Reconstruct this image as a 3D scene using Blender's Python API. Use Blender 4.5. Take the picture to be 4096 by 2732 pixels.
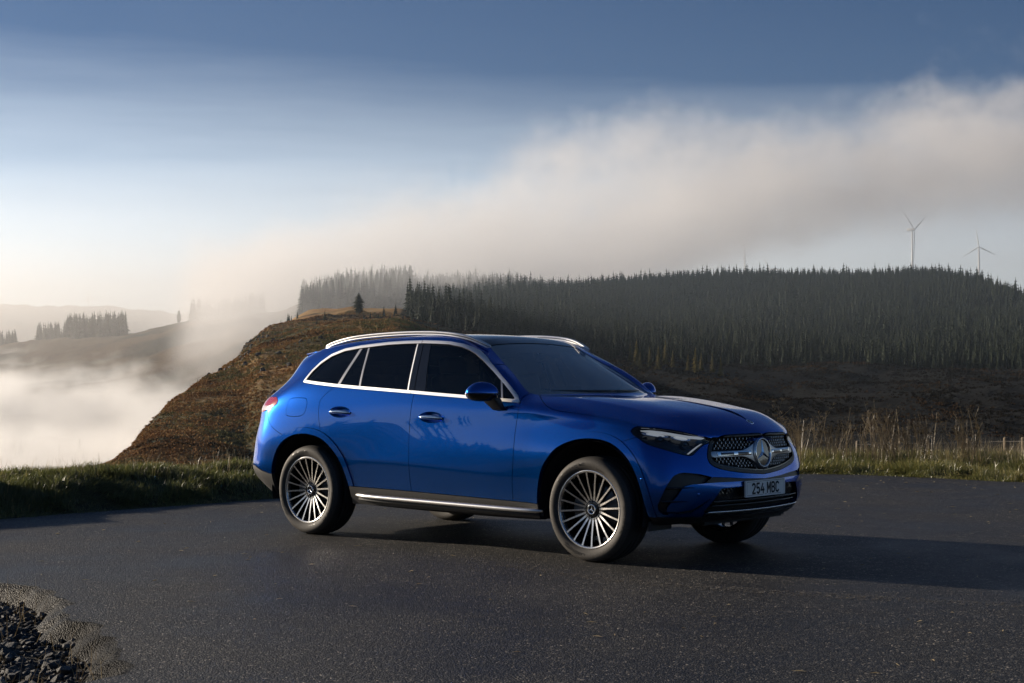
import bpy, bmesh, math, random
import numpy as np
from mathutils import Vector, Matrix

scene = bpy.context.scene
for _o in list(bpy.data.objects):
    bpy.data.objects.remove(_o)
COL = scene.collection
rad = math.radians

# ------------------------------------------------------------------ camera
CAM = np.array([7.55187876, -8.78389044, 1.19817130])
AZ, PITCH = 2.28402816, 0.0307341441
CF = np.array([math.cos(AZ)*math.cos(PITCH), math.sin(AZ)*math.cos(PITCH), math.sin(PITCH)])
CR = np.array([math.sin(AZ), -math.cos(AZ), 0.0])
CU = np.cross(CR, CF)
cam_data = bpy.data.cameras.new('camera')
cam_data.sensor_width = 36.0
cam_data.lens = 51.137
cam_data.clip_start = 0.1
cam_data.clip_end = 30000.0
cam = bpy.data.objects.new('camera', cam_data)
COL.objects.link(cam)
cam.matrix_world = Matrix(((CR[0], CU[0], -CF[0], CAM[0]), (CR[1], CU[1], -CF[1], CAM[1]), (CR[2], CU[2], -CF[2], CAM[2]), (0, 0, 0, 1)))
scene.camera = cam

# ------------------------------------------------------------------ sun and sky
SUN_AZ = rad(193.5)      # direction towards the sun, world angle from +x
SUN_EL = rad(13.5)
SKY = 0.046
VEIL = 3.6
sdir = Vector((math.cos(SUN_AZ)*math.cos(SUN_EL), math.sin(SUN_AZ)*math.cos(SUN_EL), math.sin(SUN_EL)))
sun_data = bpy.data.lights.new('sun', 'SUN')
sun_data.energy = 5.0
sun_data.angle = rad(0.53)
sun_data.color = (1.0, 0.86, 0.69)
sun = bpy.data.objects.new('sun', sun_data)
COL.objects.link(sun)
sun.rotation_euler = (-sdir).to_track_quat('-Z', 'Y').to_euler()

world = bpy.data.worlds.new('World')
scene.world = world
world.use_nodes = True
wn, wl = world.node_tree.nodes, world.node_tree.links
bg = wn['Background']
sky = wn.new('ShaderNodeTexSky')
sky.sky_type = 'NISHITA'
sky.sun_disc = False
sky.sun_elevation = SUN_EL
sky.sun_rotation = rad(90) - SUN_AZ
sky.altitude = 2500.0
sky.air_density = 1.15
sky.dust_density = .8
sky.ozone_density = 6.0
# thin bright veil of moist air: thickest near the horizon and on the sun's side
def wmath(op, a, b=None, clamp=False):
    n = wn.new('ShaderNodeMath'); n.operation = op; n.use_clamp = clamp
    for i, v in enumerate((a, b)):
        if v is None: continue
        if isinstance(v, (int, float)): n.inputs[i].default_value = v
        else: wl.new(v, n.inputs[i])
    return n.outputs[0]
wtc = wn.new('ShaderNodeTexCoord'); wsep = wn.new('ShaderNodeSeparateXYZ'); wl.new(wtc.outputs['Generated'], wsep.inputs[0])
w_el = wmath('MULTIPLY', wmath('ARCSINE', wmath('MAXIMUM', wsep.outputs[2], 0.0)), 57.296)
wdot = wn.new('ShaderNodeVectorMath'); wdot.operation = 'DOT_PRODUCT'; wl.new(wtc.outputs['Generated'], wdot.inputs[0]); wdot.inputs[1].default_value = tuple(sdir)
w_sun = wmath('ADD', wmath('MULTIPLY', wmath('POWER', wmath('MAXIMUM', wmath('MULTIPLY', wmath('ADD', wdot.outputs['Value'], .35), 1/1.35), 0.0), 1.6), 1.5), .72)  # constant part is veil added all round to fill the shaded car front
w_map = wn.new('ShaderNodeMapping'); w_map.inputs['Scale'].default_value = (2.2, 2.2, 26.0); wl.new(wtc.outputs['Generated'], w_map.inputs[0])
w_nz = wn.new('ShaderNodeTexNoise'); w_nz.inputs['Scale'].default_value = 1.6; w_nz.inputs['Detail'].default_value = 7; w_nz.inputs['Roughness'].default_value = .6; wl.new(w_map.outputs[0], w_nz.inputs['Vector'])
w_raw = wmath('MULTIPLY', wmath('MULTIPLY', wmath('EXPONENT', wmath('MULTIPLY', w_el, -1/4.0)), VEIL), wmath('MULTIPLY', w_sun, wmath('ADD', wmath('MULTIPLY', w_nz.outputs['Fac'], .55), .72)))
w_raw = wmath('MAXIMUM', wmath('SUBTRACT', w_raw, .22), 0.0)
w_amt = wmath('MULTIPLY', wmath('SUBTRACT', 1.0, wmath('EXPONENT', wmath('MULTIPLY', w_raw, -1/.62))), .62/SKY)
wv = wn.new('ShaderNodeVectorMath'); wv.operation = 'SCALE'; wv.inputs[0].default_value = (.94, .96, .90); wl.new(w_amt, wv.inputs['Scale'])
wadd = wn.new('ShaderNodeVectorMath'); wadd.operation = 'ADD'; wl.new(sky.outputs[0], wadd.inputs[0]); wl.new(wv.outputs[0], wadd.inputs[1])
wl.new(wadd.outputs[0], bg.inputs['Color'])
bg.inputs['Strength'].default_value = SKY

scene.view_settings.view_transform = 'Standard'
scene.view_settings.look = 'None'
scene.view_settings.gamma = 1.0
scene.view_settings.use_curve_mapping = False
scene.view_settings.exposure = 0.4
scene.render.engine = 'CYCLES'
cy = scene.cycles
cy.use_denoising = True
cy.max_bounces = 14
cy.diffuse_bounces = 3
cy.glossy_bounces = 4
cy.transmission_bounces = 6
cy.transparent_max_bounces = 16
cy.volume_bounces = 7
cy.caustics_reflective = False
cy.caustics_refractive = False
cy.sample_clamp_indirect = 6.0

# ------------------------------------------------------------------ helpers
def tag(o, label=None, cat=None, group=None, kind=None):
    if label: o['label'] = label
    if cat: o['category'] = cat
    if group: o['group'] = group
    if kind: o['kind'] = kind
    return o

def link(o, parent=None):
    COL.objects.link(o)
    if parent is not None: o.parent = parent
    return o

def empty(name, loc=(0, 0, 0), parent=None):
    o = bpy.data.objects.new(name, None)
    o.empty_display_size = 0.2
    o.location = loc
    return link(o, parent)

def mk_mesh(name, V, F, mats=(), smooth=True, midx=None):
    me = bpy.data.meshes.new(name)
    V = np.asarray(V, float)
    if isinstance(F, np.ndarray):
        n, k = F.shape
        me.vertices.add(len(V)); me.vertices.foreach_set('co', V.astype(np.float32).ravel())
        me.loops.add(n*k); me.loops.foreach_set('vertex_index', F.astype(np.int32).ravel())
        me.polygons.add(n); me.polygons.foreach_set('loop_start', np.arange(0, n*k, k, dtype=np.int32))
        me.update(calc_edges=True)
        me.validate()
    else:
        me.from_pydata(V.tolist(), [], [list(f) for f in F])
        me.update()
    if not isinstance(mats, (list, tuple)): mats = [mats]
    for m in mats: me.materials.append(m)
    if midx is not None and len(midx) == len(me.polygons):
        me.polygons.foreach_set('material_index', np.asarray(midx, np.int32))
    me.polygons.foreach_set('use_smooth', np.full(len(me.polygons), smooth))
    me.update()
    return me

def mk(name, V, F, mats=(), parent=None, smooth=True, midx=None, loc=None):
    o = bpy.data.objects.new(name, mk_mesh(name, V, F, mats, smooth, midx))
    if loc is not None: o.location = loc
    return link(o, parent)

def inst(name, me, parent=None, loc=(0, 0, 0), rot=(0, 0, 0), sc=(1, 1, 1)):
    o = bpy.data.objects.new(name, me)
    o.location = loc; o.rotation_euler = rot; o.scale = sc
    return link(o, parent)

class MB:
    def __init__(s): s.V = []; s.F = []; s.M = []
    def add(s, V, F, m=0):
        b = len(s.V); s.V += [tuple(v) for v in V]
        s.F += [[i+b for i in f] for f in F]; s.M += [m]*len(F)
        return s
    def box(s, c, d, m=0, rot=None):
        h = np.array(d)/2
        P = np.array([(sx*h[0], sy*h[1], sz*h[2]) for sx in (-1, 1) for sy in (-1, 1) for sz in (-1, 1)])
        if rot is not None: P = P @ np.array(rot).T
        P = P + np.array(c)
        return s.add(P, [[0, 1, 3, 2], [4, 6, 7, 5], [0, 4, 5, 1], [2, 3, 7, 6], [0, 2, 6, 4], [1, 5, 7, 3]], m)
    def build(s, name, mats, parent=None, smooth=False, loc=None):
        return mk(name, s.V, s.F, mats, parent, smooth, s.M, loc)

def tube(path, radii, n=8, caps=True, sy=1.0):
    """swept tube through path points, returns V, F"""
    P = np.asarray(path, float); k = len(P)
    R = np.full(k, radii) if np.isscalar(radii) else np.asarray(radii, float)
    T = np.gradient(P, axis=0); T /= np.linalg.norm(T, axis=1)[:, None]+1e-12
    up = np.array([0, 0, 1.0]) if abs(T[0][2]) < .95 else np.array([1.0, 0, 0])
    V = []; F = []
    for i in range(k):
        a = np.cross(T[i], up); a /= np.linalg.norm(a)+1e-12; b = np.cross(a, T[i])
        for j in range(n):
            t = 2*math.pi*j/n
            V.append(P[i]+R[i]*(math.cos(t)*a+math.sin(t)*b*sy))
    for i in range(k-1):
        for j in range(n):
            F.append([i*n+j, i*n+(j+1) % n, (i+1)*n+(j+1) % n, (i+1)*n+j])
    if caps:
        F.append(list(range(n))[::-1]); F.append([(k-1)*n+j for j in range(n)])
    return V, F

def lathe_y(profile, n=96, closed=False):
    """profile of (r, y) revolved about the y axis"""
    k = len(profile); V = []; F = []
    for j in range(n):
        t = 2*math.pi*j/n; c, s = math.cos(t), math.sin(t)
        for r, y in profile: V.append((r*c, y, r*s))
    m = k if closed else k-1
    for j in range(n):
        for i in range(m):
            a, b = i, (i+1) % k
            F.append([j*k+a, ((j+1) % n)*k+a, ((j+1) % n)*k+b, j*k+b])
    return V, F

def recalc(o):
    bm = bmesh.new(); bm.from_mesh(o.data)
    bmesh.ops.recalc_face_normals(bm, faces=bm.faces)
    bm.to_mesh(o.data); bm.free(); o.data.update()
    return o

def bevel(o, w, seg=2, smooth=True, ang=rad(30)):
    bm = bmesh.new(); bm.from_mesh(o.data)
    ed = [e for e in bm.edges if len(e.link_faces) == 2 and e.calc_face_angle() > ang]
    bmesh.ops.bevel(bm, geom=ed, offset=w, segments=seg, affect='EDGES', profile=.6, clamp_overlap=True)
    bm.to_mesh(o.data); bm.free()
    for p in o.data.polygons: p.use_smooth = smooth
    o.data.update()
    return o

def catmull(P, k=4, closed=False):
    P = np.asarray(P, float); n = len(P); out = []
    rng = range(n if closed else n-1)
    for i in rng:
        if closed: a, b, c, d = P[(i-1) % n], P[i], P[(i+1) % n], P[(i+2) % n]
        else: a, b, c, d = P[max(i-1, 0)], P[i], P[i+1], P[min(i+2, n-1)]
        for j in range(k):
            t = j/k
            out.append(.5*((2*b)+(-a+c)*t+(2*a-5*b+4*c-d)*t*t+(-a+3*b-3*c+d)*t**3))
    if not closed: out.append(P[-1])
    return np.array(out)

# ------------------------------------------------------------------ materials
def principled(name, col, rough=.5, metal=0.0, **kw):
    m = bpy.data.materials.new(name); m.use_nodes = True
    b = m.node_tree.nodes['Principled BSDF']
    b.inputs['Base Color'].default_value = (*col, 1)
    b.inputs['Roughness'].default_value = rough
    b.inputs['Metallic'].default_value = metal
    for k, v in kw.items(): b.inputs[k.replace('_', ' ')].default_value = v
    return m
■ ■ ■
• DIRECTIVE
Identify every line where the string "scene" appears.

• EXERCISE ANSWER
Reconstruct this image as a 3D scene using Blender's Python API. Use Blender 4.5. Take the picture to be 4096 by 2732 pixels.
scene = bpy.context.scene
COL = scene.collection
scene.camera = cam
scene.world = world
scene.view_settings.view_transform = 'Standard'
scene.view_settings.look = 'None'
scene.view_settings.gamma = 1.0
scene.view_settings.use_curve_mapping = False
scene.view_settings.exposure = 0.4
scene.render.engine = 'CYCLES'
cy = scene.cycles